Former Ladysmith resident Helen Pellerin dances with Raymond Pellerin

Hard work key to Pellerin’s longevity

Centenarian-to-be Helen Pellerin danced late into the night with family and friends to celebrate her 100th year.

It’s a Saturday night, and the sky has finally gone dark.

There’s one woman on the dance floor who has had nearly every man as a partner, and she deserves them — it is her party after all.

It’s not until after 11 p.m. that the evening begins to calm, and the dancing ends.

“It’s taken me until I was 100 years old to dance with this many men in one night,” says Helen Pellerin “I’ve never had that many partners before.”

She has a smile that warms your heart and stories that could outlast the longest evening. Pellerin may be turning 100 in December, but that is a fact easily forgotten once a conversation begins.

Pellerin was born in Spirit River, Man., in 1913.

From there, her family moved to Cut Knife, Sask., where Pellerin stayed until 1935. It was there that she met and married her husband Oscar. While living on the family farm, Pellerin had to take her turn raising her younger siblings.

“I’m from a large family, but of course in those days, everybody had a large family — so we were in style,” says Pellerin, who has 17 brothers and sisters.

It was during the Second World War that Pellerin, her husband and their three children made the move out to the West Coast. Oscar worked at the shipyards in Vancouver until the war ended, then the family moved to Campbell River in 1945.

Only a year after moving to Campbell River, one of the largest earthquakes in the Island’s history hit— Campbell River and Courtney were hit the hardest, says Pellerin.

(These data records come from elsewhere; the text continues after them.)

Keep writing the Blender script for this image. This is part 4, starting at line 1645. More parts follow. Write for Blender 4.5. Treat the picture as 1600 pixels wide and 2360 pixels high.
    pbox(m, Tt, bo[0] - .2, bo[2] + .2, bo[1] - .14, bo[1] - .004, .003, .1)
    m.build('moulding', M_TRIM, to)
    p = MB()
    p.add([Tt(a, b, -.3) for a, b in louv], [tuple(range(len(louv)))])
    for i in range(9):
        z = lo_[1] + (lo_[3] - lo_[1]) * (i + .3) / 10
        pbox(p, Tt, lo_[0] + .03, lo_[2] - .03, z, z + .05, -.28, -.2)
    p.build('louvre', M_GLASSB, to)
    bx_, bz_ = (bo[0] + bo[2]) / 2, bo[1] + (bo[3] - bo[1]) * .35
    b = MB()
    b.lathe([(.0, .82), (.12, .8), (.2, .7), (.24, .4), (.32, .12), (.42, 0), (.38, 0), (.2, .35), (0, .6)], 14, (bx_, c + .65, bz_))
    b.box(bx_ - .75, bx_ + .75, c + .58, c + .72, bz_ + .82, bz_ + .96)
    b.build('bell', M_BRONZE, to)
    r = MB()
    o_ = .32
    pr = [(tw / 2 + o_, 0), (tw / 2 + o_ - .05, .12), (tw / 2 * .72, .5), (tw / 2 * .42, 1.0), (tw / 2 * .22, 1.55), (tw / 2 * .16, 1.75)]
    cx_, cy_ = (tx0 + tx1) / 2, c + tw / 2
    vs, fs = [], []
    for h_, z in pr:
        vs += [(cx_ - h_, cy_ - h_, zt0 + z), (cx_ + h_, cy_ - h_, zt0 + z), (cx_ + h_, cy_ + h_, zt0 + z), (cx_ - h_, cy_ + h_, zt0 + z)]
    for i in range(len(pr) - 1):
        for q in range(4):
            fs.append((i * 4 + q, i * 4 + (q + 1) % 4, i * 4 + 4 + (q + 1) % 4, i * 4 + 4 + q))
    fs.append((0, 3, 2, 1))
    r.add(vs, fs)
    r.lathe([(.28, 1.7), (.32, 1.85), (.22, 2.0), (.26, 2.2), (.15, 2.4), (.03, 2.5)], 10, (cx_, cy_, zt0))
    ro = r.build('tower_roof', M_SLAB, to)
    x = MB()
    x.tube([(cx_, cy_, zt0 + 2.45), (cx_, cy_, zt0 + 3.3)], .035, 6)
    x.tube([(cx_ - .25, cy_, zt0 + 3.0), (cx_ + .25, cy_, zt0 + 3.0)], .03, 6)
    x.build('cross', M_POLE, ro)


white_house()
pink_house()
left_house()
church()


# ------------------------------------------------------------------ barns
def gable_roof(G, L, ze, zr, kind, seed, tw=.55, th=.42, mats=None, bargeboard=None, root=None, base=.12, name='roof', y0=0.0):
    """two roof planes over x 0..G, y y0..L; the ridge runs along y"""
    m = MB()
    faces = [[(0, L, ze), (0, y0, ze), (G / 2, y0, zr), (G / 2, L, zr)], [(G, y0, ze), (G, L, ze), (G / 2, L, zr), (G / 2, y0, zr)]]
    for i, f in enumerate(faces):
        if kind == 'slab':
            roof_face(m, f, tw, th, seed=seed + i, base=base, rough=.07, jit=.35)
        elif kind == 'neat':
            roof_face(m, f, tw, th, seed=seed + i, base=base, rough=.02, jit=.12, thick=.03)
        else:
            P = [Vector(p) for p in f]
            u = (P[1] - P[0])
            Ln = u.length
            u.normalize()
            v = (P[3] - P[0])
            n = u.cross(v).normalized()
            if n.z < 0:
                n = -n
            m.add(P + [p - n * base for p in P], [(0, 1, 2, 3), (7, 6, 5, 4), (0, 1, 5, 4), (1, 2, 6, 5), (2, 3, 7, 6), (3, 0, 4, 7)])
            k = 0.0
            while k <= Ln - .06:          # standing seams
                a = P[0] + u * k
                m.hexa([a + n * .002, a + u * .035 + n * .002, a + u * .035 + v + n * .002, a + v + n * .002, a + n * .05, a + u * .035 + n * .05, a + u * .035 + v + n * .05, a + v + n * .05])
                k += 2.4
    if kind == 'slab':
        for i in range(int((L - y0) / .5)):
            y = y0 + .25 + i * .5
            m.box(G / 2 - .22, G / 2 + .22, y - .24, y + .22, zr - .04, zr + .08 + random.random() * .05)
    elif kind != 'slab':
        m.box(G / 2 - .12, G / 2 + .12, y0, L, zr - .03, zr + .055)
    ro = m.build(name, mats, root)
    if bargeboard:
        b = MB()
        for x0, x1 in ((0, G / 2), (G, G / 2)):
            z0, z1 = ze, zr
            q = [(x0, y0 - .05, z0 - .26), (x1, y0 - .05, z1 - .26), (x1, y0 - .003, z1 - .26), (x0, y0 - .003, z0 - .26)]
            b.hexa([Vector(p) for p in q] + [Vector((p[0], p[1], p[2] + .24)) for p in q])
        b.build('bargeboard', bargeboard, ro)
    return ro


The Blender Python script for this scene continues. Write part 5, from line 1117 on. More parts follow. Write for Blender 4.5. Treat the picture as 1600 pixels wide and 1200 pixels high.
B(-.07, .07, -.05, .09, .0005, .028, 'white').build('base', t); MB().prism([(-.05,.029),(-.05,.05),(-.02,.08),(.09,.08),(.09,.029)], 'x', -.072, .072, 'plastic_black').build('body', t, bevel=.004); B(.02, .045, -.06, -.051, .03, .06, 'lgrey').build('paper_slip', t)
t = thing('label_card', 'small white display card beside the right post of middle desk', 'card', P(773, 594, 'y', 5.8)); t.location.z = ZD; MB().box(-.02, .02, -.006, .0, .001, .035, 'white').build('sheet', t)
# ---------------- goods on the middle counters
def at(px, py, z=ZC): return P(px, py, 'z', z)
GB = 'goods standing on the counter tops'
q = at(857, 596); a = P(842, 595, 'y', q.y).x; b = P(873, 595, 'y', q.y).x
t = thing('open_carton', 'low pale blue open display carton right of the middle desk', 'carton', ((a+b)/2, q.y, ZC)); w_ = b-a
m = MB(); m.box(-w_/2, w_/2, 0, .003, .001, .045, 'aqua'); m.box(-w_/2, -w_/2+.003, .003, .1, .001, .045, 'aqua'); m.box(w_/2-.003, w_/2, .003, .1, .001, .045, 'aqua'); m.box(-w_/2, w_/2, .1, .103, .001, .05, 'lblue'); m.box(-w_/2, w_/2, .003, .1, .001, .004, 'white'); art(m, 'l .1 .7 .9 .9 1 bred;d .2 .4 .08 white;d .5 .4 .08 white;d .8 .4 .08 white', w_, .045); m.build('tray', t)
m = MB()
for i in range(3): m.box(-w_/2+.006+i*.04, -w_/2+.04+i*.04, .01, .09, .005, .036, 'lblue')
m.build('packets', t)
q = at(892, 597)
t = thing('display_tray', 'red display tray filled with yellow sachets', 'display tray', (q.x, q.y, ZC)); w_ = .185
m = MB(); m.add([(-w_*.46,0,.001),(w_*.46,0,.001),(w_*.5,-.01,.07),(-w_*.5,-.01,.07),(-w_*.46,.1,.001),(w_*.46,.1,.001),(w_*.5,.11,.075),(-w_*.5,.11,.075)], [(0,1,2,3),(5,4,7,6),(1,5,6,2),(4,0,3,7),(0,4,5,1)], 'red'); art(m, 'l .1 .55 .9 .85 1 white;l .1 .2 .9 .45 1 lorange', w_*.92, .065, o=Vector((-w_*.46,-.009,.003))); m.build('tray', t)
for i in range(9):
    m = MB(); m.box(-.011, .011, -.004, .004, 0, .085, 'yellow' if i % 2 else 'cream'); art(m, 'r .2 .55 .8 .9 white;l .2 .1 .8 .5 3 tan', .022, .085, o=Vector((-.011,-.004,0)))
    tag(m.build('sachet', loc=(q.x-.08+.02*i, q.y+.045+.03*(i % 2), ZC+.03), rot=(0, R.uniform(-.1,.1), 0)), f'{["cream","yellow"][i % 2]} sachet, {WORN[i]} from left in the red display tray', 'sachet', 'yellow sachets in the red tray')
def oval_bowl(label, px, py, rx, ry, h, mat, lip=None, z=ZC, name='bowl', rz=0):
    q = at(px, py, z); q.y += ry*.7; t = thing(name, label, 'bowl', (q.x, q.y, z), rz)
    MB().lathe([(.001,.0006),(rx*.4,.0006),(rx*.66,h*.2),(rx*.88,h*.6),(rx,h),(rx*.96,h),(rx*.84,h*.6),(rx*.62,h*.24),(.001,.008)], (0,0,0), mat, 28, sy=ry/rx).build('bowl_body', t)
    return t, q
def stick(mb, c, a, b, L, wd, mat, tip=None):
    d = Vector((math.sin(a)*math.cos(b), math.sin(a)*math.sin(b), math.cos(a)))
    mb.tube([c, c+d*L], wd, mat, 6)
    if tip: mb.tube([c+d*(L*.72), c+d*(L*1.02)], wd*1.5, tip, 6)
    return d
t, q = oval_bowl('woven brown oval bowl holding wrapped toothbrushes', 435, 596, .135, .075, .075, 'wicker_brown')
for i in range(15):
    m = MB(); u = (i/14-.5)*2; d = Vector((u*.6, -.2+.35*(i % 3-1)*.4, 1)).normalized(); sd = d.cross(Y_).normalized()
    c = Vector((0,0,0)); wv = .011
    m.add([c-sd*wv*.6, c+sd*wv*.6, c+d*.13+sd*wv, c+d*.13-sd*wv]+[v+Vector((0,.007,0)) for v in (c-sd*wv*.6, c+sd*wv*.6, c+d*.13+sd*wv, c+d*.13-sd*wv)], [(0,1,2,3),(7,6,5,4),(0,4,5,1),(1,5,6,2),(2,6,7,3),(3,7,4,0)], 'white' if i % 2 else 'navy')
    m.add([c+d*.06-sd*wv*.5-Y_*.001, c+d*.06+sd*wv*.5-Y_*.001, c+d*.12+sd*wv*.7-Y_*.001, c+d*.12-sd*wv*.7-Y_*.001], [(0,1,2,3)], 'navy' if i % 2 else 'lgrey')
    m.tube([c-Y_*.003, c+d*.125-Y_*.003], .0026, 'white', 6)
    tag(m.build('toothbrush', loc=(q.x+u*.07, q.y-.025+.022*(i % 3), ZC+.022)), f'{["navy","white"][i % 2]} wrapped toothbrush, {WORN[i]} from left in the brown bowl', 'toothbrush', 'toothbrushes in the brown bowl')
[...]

“The rumour was that they did test a bomb, that the Americans and the Canadians tested a bomb over our ocean, and it wasn’t that far from Campbell River, so the rumour was that had a lot to do with the earthquake,” says Pellerin.

It was not until 1948 that Pellerin and her family made the move to Ladysmith, where she lived until 2002.

Pellerin has lived through the Great Depression, the Second World War, 19 prime ministers and four monarchs, but her most memorable events are humbling ones. They’re the personal memories, the ones nobody else got to experience except for the family.

“Having children for one thing,” says Pellerin. “Educating them, and raising them. Also the farm. I loved the farm. I would go back to the farm, but when I do come back, I’ll be raising horses — I loved the farm.”

It’s hard to believe that not much has changed over 100 years, but hearing it from someone who lived through things read about in history books by many school children makes it that much easier.

“Oh my goodness, I don’t know,” says Pellerin. “The world is very much the same, I think. The climate has changed; I think the climate has changed quite a bit.”

When asked about computers, she says, “We can have them — I don’t like gadgets.”

Hard work. That is what Pellerin says is the key to her good health, and longevity.

“If you want to be healthy, start putting up plasterboard that is four feet by eight feet and a quarter-inch thick, and you get one end —a four-foot-10 lady with her husband at the other end, and you hold up your side. We built two homes in Ladysmith.”

Pellerin currently lives in Duncan, but she remembers her time in Ladysmith fondly.

“I still miss Ladysmith,” she says. “I mean, you meet a lot of people, everywhere you go, you make friend, and then you move. I take my hat off to people that have been in Ladysmith their whole lives.”